◆ **PROBLEM TO WORK ON**:
Find the string "scene" and gather every line that holds it.

◆ **DATA PROVIDED**:

BEGIN

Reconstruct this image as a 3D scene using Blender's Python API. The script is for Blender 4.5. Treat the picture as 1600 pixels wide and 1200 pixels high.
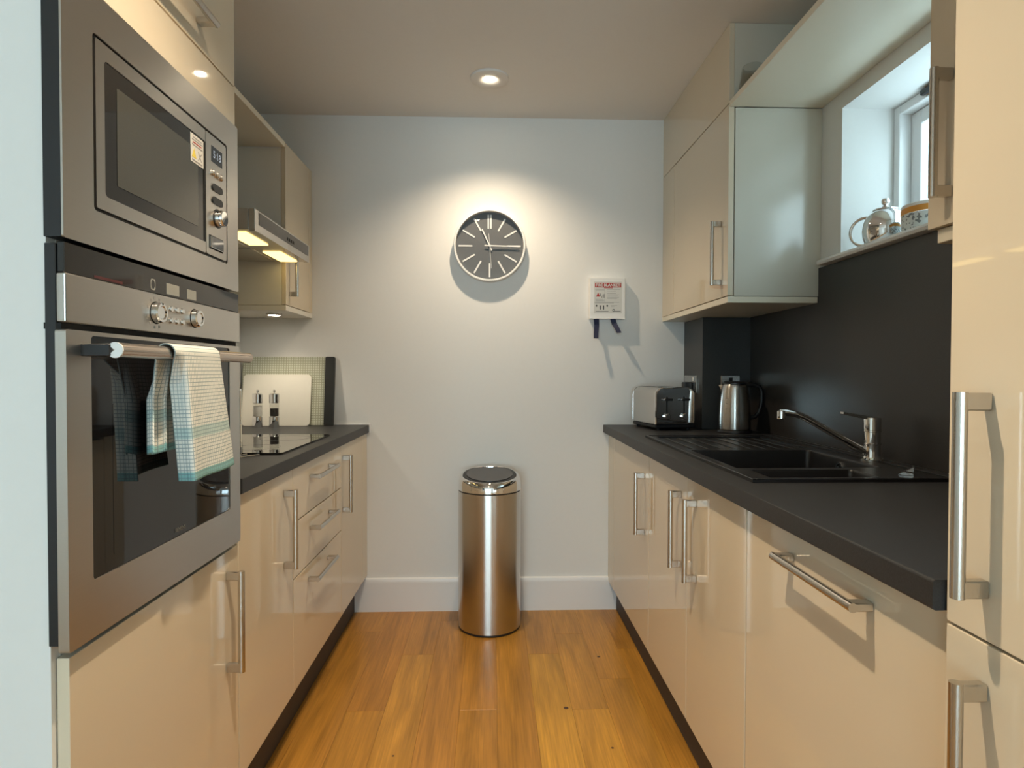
import bpy, bmesh, math, random
from mathutils import Vector, Matrix
random.seed(7)
for o in list(bpy.data.objects): bpy.data.objects.remove(o)
SC = bpy.context.scene
COL = SC.collection
R = math.radians

# ------------------------------------------------------------------ camera
F, YAW, PITCH, ROLL, EYE = 956.73, R(1.8402), R(1.0696), R(0.1144), 1.1652
fw = Vector((math.sin(YAW)*math.cos(PITCH), math.cos(YAW)*math.cos(PITCH), -math.sin(PITCH)))
rt0 = Vector((math.cos(YAW), -math.sin(YAW), 0)); up0 = rt0.cross(fw)
rt = rt0*math.cos(ROLL) + up0*math.sin(ROLL); up = -rt0*math.sin(ROLL) + up0*math.cos(ROLL)
cd = bpy.data.cameras.new('camera'); cam = bpy.data.objects.new('camera', cd); COL.objects.link(cam)
cd.sensor_width = 36; cd.sensor_fit = 'HORIZONTAL'; cd.lens = F/1600*36; cd.clip_start = .01
m = Matrix((rt, up, -fw)).transposed().to_4x4(); m.translation = (0, 0, EYE)
cam.matrix_world = m
SC.camera = cam

# ------------------------------------------------------------------ world, daylight, exposure
SC.view_settings.view_transform = 'Standard'; SC.view_settings.look = 'None'
SC.view_settings.gamma = 1; SC.view_settings.use_curve_mapping = False
SC.view_settings.exposure = 0.28
SKY = 8.0
w = bpy.data.worlds.new('overcast_sky'); SC.world = w; w.use_nodes = True
bg = w.node_tree.nodes['Background']; bg.inputs[0].default_value = (.66, .885, .98, 1); bg.inputs[1].default_value = SKY
SC.cycles.caustics_reflective = False; SC.cycles.caustics_refractive = False
SC.cycles.sample_clamp_indirect = 6
SC.cycles.use_denoising = True

def portal(name, loc, rot, sx, sy):
    l = bpy.data.lights.new(name, 'AREA'); l.shape = 'RECTANGLE'; l.size = sx; l.size_y = sy
    l.cycles.is_portal = True
    o = bpy.data.objects.new(name, l); COL.objects.link(o); o.location = loc; o.rotation_euler = rot
    return o
portal('rear_window_portal', (-.55, -3.46, 1.12), (R(90), 0, 0), 2.3, 2.0)
portal('kitchen_window_portal', (1.43, 1.615, 1.80), (0, R(90), 0), .48, .80)
SPOT = 98.0
WARM = (1.0, .80, .57)

# ------------------------------------------------------------------ dimensions (metres)
XL, XLw, XR, XRw = -.609, -.598, .5595, .5446     # door and worktop fronts
YB, ZC, LW, RW = 2.992, 2.40, -1.21, 1.17          # back wall, ceiling, left and right walls
WT, WU = .910, .872                                # worktop top, underside
TH = .018

# ------------------------------------------------------------------ materials
MATS = {}
def nodes(name):
    mt = bpy.data.materials.new(name); mt.use_nodes = True
    nt = mt.node_tree; b = nt.nodes['Principled BSDF']; MATS[name] = mt
    return mt, nt, b
def M(name, col, rough=.5, metal=0., spec=.5, coat=0., vary=.05, scale=30., stretch=(1, 1, 1), bump=0., rvary=0., emit=None, estr=0., sheen=0., aniso=0.):
    mt, nt, b = nodes(name)
    tc = nt.nodes.new('ShaderNodeTexCoord'); mp = nt.nodes.new('ShaderNodeMapping'); nz = nt.nodes.new('ShaderNodeTexNoise')
    mp.inputs['Scale'].default_value = stretch
    nt.links.new(tc.outputs['Object'], mp.inputs['Vector']); nt.links.new(mp.outputs[0], nz.inputs['Vector'])
    nz.inputs['Scale'].default_value = scale; nz.inputs['Detail'].default_value = 4
    mx = nt.nodes.new('ShaderNodeMix'); mx.data_type = 'RGBA'
    mx.inputs[6].default_value = tuple(c*(1-vary) for c in col)+(1,)
    mx.inputs[7].default_value = tuple(min(1, c*(1+vary)) for c in col)+(1,)
    nt.links.new(nz.outputs['Fac'], mx.inputs[0]); nt.links.new(mx.outputs[2], b.inputs['Base Color'])
    b.inputs['Roughness'].default_value = rough; b.inputs['Metallic'].default_value = metal
    b.inputs['Specular IOR Level'].default_value = spec; b.inputs['Coat Weight'].default_value = coat
    b.inputs['Coat Roughness'].default_value = .03
    if aniso:
        tg = nt.nodes.new('ShaderNodeTangent'); tg.direction_type = 'RADIAL'; tg.axis = 'Z'; nt.links.new(tg.outputs[0], b.inputs['Tangent'])
        b.inputs['Anisotropic'].default_value = aniso; b.inputs['Anisotropic Rotation'].default_value = .25
    if sheen: b.inputs['Sheen Weight'].default_value = sheen
    if rvary:
        mr = nt.nodes.new('ShaderNodeMapRange'); mr.inputs[3].default_value = rough-rvary; mr.inputs[4].default_value = rough+rvary
        nt.links.new(nz.outputs['Fac'], mr.inputs[0]); nt.links.new(mr.outputs[0], b.inputs['Roughness'])
    if bump:
        bp = nt.nodes.new('ShaderNodeBump'); bp.inputs['Strength'].default_value = bump; bp.inputs['Distance'].default_value = .002
        nt.links.new(nz.outputs['Fac'], bp.inputs['Height']); nt.links.new(bp.outputs[0], b.inputs['Normal'])
    if emit:
        b.inputs['Emission Color'].default_value = emit+(1,); b.inputs['Emission Strength'].default_value = estr
    return mt
M('paint', (.79, .78, .752), .65, vary=.015, scale=60, bump=.03)
M('ceiling_paint', (.82, .785, .74), .8, vary=.015, scale=60)
M('skirting_paint', (.82, .81, .80), .35, vary=.01)
M('cream_gloss', (.71, .615, .465), .03, spec=.7, vary=.008, scale=4)
M('cream_edge', (.80, .74, .60), .35, vary=.01)
M('carcass', (.78, .75, .68), .35, spec=.4, vary=.01)
M('cabinet_side', (.64, .61, .52), .16, vary=.01, scale=5)
M('plinth_dark', (.055, .045, .038), .6, vary=.35, scale=25, stretch=(1, 4, 8))
M('worktop_laminate', (.026, .0265, .028), .46, spec=.35, vary=.55, scale=420, bump=.12)
M('splash_laminate', (.030, .027, .025), .38, vary=.35, scale=260)
M('boxing_laminate', (.040, .040, .038), .38, vary=.3, scale=260)
M('granite_black', (.011, .011, .012), .36, vary=.5, scale=500, bump=.1)
M('steel_brushed', (.58, .55, .51), .30, 1, vary=.03, scale=160, stretch=(1, .012, 5), rvary=.02, aniso=.75)
M('steel_plain', (.60, .575, .54), .26, 1, vary=.03, scale=60, stretch=(1, 1, .05), rvary=.03)
M('steel_vertical', (.60, .58, .55), .26, 1, vary=.03, scale=140, stretch=(1, 1, .02), rvary=.02, aniso=.85)
M('handle_steel', (.58, .545, .50), .25, 1, vary=.04, scale=80, stretch=(1, 1, .1))
M('chrome', (.82, .82, .82), .04, 1, vary=.01)
M('copper_tint_steel', (.66, .55, .46), .22, 1, vary=.03)
M('black_glass', (.010, .010, .011), .02, spec=.6, vary=.01)
M('smoked_glass', (.016, .015, .014), .05, spec=.5, vary=.02)
M('grey_mesh', (.055, .055, .048), .12, spec=.5, vary=.25, scale=900)
M('black_plastic', (.012, .012, .013), .4, vary=.1)
M('grey_plastic', (.10, .10, .10), .4, vary=.1)
M('lid_grey', (.085, .082, .085), .33, vary=.05, metal=.3)
M('void_black', (.004, .004, .004), .8, vary=.1)
M('white_plastic', (.84, .83, .80), .38, vary=.01)
M('white_paint_gloss', (.84, .84, .83), .25, vary=.01)
M('clock_face_grey', (.115, .12, .125), .55, vary=.04)
M('print_red', (.42, .028, .022), .5, vary=.05)
M('print_dark', (.03, .03, .03), .6, vary=.05)
M('print_grey', (.30, .29, .28), .6, vary=.05)
M('print_white', (.66, .65, .61), .5, vary=.02)
M('print_yellow', (.75, .60, .10), .5, vary=.02)
M('print_faint', (.30, .30, .27), .4, vary=.05)
M('dim_red', (.07, .012, .012), .4, vary=.05)
M('strap_blue', (.012, .018, .06), .6, vary=.2, scale=200, sheen=.3)
M('display_blue', (.015, .018, .026), .1, vary=.05)
M('display_digit', (.30, .36, .45), .3, vary=.02, emit=(.6, .75, 1.), estr=.12)
M('lamp_lens_warm', (.9, .8, .5), .3, emit=(1., .72, .24), estr=2.2)
M('lamp_lens_white', (.9, .9, .85), .3, emit=(1., .92, .78), estr=45.0)
M('bulb_glow', (1, .95, .85), .3, emit=(1., .86, .64), estr=70.0)
M('salt_white', (.80, .78, .74), .7, vary=.15, scale=300)
M('pepper_black', (.025, .02, .018), .8, vary=.6, scale=300)
M('board_white', (.80, .78, .70), .4, vary=.02)
M('slate_black', (.012, .013, .012), .5, vary=.3, scale=100)
M('jar_band_orange', (.75, .33, .06), .4, vary=.08)
M('sealant', (.85, .84, .82), .4, vary=.02)
M('pane_blind', (.85, .88, .9), .6, vary=.02)
M('sky_blocker_grey', (.42, .43, .42), .8, vary=.1, scale=6)
M('knot_brown', (.06, .022, .008), .5, vary=.3)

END

◆ **RESULT FOR THIS TASK**:
Reconstruct this image as a 3D scene using Blender's Python API. The script is for Blender 4.5. Treat the picture as 1600 pixels wide and 1200 pixels high.
SC = bpy.context.scene